The zonal wind data.

v_data: xarray.DataArray.

The meridional wind data.

surface_pressure_data: xarray.DataArray.

Mean surface sea level pressure.

vertical_dim: str.

Vertical coordinate dimension name.

specific_humidity_data_units: str.

The unit corresponding to specific_humidity value. Optional values are kg/kg, g/kg and so on.

surface_pressure_data_units: str.

The unit corresponding to surface_pressure_data value. Optional values are hPa, Pa, mbar.

vertical_dim_units: str.

The unit corresponding to the vertical p-coordinate value. Optional values are hPa, Pa, mbar.
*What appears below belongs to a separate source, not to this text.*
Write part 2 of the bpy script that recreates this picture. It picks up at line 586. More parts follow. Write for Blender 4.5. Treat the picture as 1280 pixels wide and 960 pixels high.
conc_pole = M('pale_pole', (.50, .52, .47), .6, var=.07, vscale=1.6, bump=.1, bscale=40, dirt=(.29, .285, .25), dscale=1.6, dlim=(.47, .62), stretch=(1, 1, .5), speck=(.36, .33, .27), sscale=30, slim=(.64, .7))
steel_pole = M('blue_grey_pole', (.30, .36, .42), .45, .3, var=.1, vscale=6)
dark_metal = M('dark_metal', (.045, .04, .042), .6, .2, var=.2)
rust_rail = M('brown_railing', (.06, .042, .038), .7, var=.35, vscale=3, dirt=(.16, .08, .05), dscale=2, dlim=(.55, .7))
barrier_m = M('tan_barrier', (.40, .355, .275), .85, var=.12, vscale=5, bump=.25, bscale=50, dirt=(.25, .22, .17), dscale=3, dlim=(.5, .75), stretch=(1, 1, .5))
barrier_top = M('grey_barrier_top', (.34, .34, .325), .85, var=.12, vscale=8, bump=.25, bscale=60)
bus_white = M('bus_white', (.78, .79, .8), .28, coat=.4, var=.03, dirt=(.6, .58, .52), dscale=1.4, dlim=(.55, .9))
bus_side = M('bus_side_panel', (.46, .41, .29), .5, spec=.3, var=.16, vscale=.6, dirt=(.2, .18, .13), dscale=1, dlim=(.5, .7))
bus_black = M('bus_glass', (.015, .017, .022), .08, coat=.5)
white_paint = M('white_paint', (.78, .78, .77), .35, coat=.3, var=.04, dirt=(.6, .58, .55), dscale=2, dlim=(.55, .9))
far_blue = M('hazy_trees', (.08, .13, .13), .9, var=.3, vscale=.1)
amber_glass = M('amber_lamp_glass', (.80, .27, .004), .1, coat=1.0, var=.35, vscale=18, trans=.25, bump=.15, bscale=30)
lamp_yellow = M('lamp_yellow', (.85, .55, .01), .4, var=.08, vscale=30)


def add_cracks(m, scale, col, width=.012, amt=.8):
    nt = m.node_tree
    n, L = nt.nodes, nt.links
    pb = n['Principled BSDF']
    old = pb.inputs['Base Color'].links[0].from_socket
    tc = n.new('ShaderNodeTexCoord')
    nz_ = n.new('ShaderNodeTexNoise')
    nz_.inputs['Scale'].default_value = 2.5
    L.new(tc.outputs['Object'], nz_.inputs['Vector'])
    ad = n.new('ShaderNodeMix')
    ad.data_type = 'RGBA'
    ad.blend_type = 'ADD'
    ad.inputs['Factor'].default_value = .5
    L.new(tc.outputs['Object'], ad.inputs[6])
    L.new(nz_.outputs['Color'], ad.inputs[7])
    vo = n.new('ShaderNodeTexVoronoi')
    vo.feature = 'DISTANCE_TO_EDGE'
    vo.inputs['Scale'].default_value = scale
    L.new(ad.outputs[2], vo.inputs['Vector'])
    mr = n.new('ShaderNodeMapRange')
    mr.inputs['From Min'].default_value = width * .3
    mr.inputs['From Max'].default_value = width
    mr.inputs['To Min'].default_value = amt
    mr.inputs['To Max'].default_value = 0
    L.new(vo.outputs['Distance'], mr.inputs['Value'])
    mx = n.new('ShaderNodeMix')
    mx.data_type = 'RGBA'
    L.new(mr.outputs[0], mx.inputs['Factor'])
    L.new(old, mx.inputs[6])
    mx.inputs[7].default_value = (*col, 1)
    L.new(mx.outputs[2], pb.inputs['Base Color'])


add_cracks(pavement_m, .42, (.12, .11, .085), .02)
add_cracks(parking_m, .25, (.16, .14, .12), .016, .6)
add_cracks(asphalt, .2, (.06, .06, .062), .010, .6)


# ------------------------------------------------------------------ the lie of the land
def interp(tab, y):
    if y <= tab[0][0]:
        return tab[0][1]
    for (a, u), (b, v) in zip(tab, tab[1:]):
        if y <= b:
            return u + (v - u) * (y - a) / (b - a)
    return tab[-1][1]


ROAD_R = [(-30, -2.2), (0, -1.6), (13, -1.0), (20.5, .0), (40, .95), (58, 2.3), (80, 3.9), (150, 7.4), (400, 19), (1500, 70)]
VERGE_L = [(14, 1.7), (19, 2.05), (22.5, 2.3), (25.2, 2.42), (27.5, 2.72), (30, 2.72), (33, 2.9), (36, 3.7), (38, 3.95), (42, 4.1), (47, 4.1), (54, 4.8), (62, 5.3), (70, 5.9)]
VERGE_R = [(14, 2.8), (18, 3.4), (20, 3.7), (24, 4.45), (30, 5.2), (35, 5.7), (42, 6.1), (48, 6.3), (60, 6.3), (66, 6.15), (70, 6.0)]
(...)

cyclic_boundary_setting: {“nan”, “cyclic”, “cyclic+diff”, “diff”}, default: nan.

A scalar integer equal to the boundary condition option:

nan: Boundary points are set to the missing value.
cyclic: The u and v arrays are cyclic in longitude. (The arrays should NOT include the cyclic point.) The upper and lower boundaries will be set to missing.
cyclic+diff: Boundary points are estimated using one-sided difference schemes normal to the boundary.
diff: The u and v arrays are cyclic in longitude. (The arrays should NOT include the cyclic points.) The upper and lower boundaries are estimated using a one-sided difference scheme normal to the boundary.

Note

The parameter is applicable only when div_method = ncl or div_method = rust-batch or div_method = rust-raw.
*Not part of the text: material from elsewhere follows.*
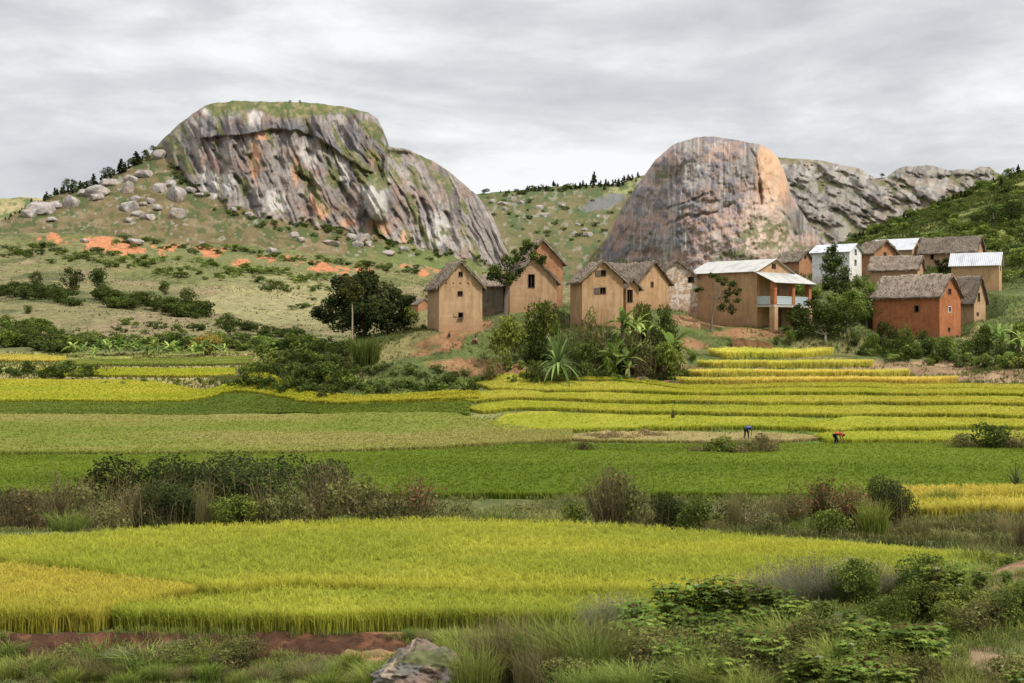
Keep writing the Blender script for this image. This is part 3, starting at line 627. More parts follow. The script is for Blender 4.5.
# ------------------------------------------------------------ building materials
def wall_mat(name, base, dark, light, brick=False, stain=None):
    m, nt, b = nmat(name, .95)
    n = n_noise(nt, .8, 8, .65); n2 = n_noise(nt, 6, 6, .6, sc=(1, 1, 2.2)); ns = n_noise(nt, 1.2, 6, .6, sc=(1.6, 1.6, .25))
    c = n_ramp(nt, n, [(.3, dark), (.5, base), (.72, light)])
    g = n_ramp(nt, n2, [(.3, (.82,)*3), (.7, (1.14,)*3)]); c = n_mix(nt, 'MULTIPLY', 1.0, c, g)
    g = n_ramp(nt, ns, [(.36, (.66, .62, .58)), (.56, (1, 1, 1))]); c = n_mix(nt, 'MULTIPLY', .6, c, g)
    if stain:
        f = n_ramp(nt, n_noise(nt, 1.5, 8, .7, dist=.6), [(.47, (0, 0, 0)), (.55, (1, 1, 1))]); c = n_mix(nt, 'MIX', f, c, stain)
    # courses of mud or brick
    tc = nt.nodes.new('ShaderNodeTexCoord'); sp = nt.nodes.new('ShaderNodeSeparateXYZ'); nt.links.new(tc.outputs['Object'], sp.inputs[0])
    nf = n_noise(nt, 1.8, 6, .65); ml = nt.nodes.new('ShaderNodeMath'); ml.operation = 'MULTIPLY_ADD'; ml.inputs[1].default_value = -2.6; nt.links.new(nf, ml.inputs[0]); nt.links.new(sp.outputs[2], ml.inputs[2])
    fz = n_ramp(nt, ml.outputs[0], [(.0, (0, 0, 0)), (1, (1, 1, 1))]); mr = nt.nodes.new('ShaderNodeMapRange'); mr.inputs[1].default_value = -.9; mr.inputs[2].default_value = .3; mr.inputs[3].default_value = .75; mr.inputs[4].default_value = 0
    nt.links.new(ml.outputs[0], mr.inputs[0]); c = n_mix(nt, 'MIX', mr.outputs[0], c, tuple(.45*x+.55*y for x, y in zip(base, (.26, .13, .07))))
    pf = n_ramp(nt, n_noise(nt, .55, 9, .72, dist=.8), [(.58, (0, 0, 0)), (.63, (.55, .55, .55))]); c = n_mix(nt, 'MIX', pf, c, tuple(x*.72 for x in dark))
    ad = nt.nodes.new('ShaderNodeMath'); ad.operation = 'ADD'; nt.links.new(sp.outputs[0], ad.inputs[0]); nt.links.new(sp.outputs[1], ad.inputs[1])
    cb = nt.nodes.new('ShaderNodeCombineXYZ'); nt.links.new(ad.outputs[0], cb.inputs[0]); nt.links.new(sp.outputs[2], cb.inputs[1])
    br = nt.nodes.new('ShaderNodeTexBrick'); nt.links.new(cb.outputs[0], br.inputs['Vector'])
    br.inputs['Scale'].default_value = 1; br.inputs['Brick Width'].default_value = .42 if brick else .9; br.inputs['Row Height'].default_value = .16 if brick else .5
    br.inputs['Mortar Size'].default_value = .018; br.inputs['Color1'].default_value = (1, 1, 1, 1); br.inputs['Color2'].default_value = (.80, .78, .76, 1); br.inputs['Mortar'].default_value = (.72, .66, .6, 1)
    c = n_mix(nt, 'MULTIPLY', .85 if brick else .28, c, br.outputs[0])
    nt.links.new(c, b.inputs['Base Color']); n_bump(nt, b, n2, .5, .06)
    return m
WALLS = dict(
 tan=wall_mat('tan_mud', (.44, .29, .165), (.36, .23, .13), (.50, .34, .20)),
 ochre=wall_mat('ochre_mud', (.43, .275, .15), (.34, .21, .11), (.48, .32, .185)),
 orange=wall_mat('orange_mud', (.39, .205, .11), (.32, .145, .065), (.46, .24, .12)),
 grey=wall_mat('weathered_boards', (.15, .125, .09), (.10, .085, .06), (.2, .165, .12)),
 pale=wall_mat('peeling_plaster', (.42, .29, .19), (.34, .21, .13), (.5, .37, .27), stain=(.60, .54, .47)),
 white=wall_mat('whitewash', (.70, .70, .68), (.62, .61, .58), (.76, .76, .75)),
 redbrick=wall_mat('red_brick', (.42, .165, .075), (.35, .13, .058), (.47, .20, .10), brick=True),
 sand=wall_mat('sandy_plaster', (.48, .31, .165), (.41, .26, .13), (.54, .36, .2)),
 brown=wall_mat('brown_mud', (.28, .17, .09), (.21, .125, .065), (.33, .21, .12)))
def thatch_mat():
    m, nt, b = nmat('old_thatch', 1)
    n = n_noise(nt, 3.0, 8, .7, sc=(4, 1, 1)); n2 = n_noise(nt, .9, 5, .6)
    c = n_ramp(nt, n, [(.3, (.11, .090, .072)), (.5, (.215, .18, .143)), (.72, (.32, .27, .22))])
    c = n_mix(nt, 'MULTIPLY', 1, c, n_ramp(nt, n2, [(.3, (.7, .68, .66)), (.7, (1.2, 1.15, 1.1))])); c = n_mix(nt, 'MULTIPLY', 1, c, n_attr(nt))
    nt.links.new(c, b.inputs['Base Color']); n_bump(nt, b, n, .9, .12); return m
THATCH = thatch_mat()
def tin_mat(name, col, rust):
    m, nt, b = nmat(name, .5); b.inputs['Metallic'].default_value = .25
    n = n_noise(nt, .7, 7, .65, sc=(1, 1, 1))
    c = n_ramp(nt, n, [(.34, tuple(x*.72 for x in col)), (.5, col), (.7, tuple(min(1, x*1.1) for x in col))])
    f = n_ramp(nt, n_noise(nt, 1.1, 8, .7, dist=.4), [(.62, (0, 0, 0)), (.70, (rust,)*3)])
    c = n_mix(nt, 'MIX', f, c, (.30, .20, .14)); nt.links.new(c, b.inputs['Base Color']); n_bump(nt, b, n, .2, .02); return m
TIN = tin_mat('weathered_tin', (.44, .43, .40), .8); TINW = tin_mat('pale_tin', (.50, .51, .53), .5)
def plain(name, col, rough=.8, sc=3, amt=.25):
    m, nt, b = nmat(name, rough); n = n_noise(nt, sc, 6, .6)
    c = n_ramp(nt, n, [(.3, tuple(x*(1-amt) for x in col)), (.7, tuple(x*(1+amt) for x in col))]); nt.links.new(c, b.inputs['Base Color']); n_bump(nt, b, n, .3, .01); return m
WOOD = plain('grey_wood', (.12, .09, .065)); WHITEP = plain('white_paint', (.66, .64, .6)); BLUEP = plain('pale_blue_paint', (.42, .50, .50), amt=.12)
PBRICK = WALLS['redbrick']; SLAB = plain('concrete', (.38, .34, .29)); DARKWOOD = plain('dark_wood', (.05, .04, .03))

def box_acc(acc, x0, x1, y0, y1, z0, z1, M=None, col=(1, 1, 1)):
    v = np.array([(x, y, z) for x in (x0, x1) for y in (y0, y1) for z in (z0, z1)], float)
    t = [(0, 1, 3), (0, 3, 2), (4, 6, 7), (4, 7, 5), (0, 4, 5), (0, 5, 1), (2, 3, 7), (2, 7, 6), (0, 2, 6), (0, 6, 4), (1, 5, 7), (1, 7, 3)]
    if M is not None: v = v@M.T
    acc.add(v, t, col)
def panel(acc, outline, holes, O, U, N, thick, sub=None):
    """a wall: outline and rectangular holes in (u,z), extruded inwards along N"""
    loops = [outline]+[[(a, c), (a, d), (b, d), (b, c)] for a, b, c, d in holes]
    flat = [p for l in loops for p in l]
    tris = tessellate_polygon([[Vector((p[0], p[1], 0)) for p in l] for l in loops])
    n = len(flat); O, U, N = map(np.array, (O, U, N))
    A = np.array([O+U*p[0]+np.array((0, 0, 1))*p[1] for p in flat]); B = A+N*thick
    T = [tuple(t) for t in tris]+[(t[2]+n, t[1]+n, t[0]+n) for t in tris]
    k = 0
    for l in loops:
        m = len(l)
        for i in range(m):
            a, b = k+i, k+(i+1) % m; T += [(a, b, b+n), (a, b+n, a+n)]
        k += m
    acc.add(np.concatenate([A, B]), T, (1, 1, 1))
def fix_normals(o):
    bm = bmesh.new(); bm.from_mesh(o.data); bmesh.ops.recalc_face_normals(bm, faces=bm.faces); bm.to_mesh(o.data); bm.free()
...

lon_dim: str, default: lon.

Longitude coordinate dimension name. By default extracting is applied over the lon dimension.

lat_dim: str, default: lat.

Latitude coordinate dimension name. By default extracting is applied over the lat dimension.

integral_method: {“ncl”, “rust”, “rust-block”}, default: rust-block.

The vertical integration backend.

div_method: {“raw”, “ncl”, “rust-batch”, “rust-raw”}, default: rust-batch.

The method to calculate horizontal divergence term. Optional values are ncl, rust-batch, or rust-raw.

g: float, default: 9.8.

The acceleration of gravity.

R: float, default: 6.37122e6.

Radius of the Earth.

Note

The parameter is applicable only when div_method = "rust-batch" or div_method = "rust-raw".

Returns¶

The water vapor flux divergence. (xarray.DataArray, \(\mathrm{kg \cdot m^-2 \cdot s^-1 }\)).